Opinion

Those jobless numbers

First, the good news: The unemployment rate has unexpectedly dropped to 8.6 percent — its lowest level in some two years.

Which is why the White House was quick to herald yesterday’s announcement as “further evidence that the economy is continuing to heal from the worst economic downturn since the Great Depression.”

But there’s much more to those numbers than a simple statistical downtick.

So hold the hosannas.

For one thing, even the US Labor Department concedes that most of the new private-sector jobs added last month were temporary — i.e., seasonal.
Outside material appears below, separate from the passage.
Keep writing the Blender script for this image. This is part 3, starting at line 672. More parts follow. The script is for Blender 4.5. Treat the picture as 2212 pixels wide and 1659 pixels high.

For another, the fact that 120,000 Americans got jobs was more than offset by the troubling sign that 315,000 others dropped out of the workforce entirely; the percentage of Americans actually working now stands at a historically low 64 percent.

There are still 13.3 million people in this country seeking jobs — and their average time unemployed stands at 41 weeks.

Indeed, according to one economist, the number of those filing their first unemployment claim was 402,000 last week — about 12,000 higher than expected.

Even the number of private-sector jobs created was considered disappointing by most economists, given that it basically matches population growth.

And most of those who actually are working are hardly doing well, given that wage stagnation continues and average hourly earnings are down.

Moreover, there are serious storm clouds on the horizon — in the form of Europe’s potential fiscal collapse and its likely impact on the US economy.

So be thankful for the good news and hope it continues.

But don’t be surprised if it doesn’t.